Ala. Gov. Urges House Panel: During Natural Disasters, Give States Federal Money, Control

November 10, 2005

Alabama Gov. Bob Riley told a specially-formed House panel in Washington on Wednesday that Alabama could use more federal money and more flexibility when spending it to confront natural disasters.

According to the Mobile Register, Riley spoke for more than an hour about Alabama’s handling of Hurricane Katrina and forcefully defended his decision to require criminal background checks of adult evacuees housed at 13 state parks, saying he would do it again.

Riley lauded the performance of the much-maligned Federal Emergency Management Agency but implored lawmakers to grant states more freedom in dealing with a disaster’s immediate aftermath.

Likening the federal government to an essential but hard-to-maneuver battleship, Riley said, “What we need is more like a speedboat in the first 24 to 48 hours.”

For example, Washington should provide money for states to “pre-position” water and other supplies before disaster strikes rather than trucking them in afterward.

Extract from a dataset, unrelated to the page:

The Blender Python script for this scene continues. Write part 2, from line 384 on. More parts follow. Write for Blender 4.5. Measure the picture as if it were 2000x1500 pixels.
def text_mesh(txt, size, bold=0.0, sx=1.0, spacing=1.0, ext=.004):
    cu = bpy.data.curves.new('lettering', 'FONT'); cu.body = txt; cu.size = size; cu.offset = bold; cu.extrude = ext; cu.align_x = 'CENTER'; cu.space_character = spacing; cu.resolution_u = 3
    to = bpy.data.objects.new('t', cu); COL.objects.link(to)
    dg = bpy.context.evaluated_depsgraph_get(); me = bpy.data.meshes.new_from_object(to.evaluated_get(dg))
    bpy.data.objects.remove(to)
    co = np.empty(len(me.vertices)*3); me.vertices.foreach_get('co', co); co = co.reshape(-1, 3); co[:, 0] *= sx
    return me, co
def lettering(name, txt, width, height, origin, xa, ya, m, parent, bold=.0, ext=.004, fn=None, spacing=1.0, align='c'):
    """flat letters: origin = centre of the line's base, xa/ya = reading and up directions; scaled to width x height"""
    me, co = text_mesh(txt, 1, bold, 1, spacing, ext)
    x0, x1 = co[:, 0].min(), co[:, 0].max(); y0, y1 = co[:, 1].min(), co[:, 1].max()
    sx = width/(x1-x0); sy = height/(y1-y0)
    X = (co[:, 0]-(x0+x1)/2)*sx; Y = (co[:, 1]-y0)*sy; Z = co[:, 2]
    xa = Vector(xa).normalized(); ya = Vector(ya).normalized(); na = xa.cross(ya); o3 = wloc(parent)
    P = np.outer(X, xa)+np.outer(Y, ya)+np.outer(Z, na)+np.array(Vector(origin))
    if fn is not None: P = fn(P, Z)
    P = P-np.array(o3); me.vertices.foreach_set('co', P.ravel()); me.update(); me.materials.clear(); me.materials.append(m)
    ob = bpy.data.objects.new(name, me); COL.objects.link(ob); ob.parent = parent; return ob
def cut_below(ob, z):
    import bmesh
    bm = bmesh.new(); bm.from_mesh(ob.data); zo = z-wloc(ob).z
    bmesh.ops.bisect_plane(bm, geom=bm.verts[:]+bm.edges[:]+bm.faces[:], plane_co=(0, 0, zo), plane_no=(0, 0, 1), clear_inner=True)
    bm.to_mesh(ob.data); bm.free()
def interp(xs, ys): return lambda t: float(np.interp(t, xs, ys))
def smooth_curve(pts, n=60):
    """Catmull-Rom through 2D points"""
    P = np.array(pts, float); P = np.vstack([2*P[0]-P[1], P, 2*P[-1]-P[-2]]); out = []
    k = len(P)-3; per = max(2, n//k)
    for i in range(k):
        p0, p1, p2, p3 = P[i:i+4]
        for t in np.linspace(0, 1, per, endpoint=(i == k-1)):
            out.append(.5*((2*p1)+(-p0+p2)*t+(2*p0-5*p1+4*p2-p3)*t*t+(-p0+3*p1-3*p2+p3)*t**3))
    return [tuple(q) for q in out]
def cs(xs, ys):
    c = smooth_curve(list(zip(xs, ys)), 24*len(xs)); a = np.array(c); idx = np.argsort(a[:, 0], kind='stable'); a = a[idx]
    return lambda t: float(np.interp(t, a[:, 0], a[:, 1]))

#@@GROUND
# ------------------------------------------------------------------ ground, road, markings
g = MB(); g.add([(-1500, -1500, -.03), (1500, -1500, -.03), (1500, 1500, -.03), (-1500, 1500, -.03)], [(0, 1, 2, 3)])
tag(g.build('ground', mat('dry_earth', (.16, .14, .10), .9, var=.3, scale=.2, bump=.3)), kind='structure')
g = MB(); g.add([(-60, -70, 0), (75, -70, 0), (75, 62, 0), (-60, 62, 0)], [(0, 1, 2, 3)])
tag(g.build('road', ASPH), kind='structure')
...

And it’s “crazy,” he added, to keep state governments from providing generators to grocery stores and other private entities that can speed the return to normal life.

When the state in fact did put a generator in an Orange Beach supermarket after Hurricane Ivan last year, Riley said, residents not only had access to water and ice, “they could buy baby food, they could buy diapers, they could get whatever they need.”

He also asked for money to four- lane evacuation routes, such as Alabama 113, and criticized FEMA and Carnival Cruise Lines for taking Mobile’s one ship, the Holiday, to use as an evacuee shelter.

“If you’re going to move one, move one from a port where you’ve got eight or 10 or 15 ships. Why take one ship from one port where it is the only source of revenue?

“Overall, however, FEMA did a better job in Alabama than ever before, Riley said. He even saluted the agency’s former administrator, Michael Brown, for maintaining a “constant level of communication.”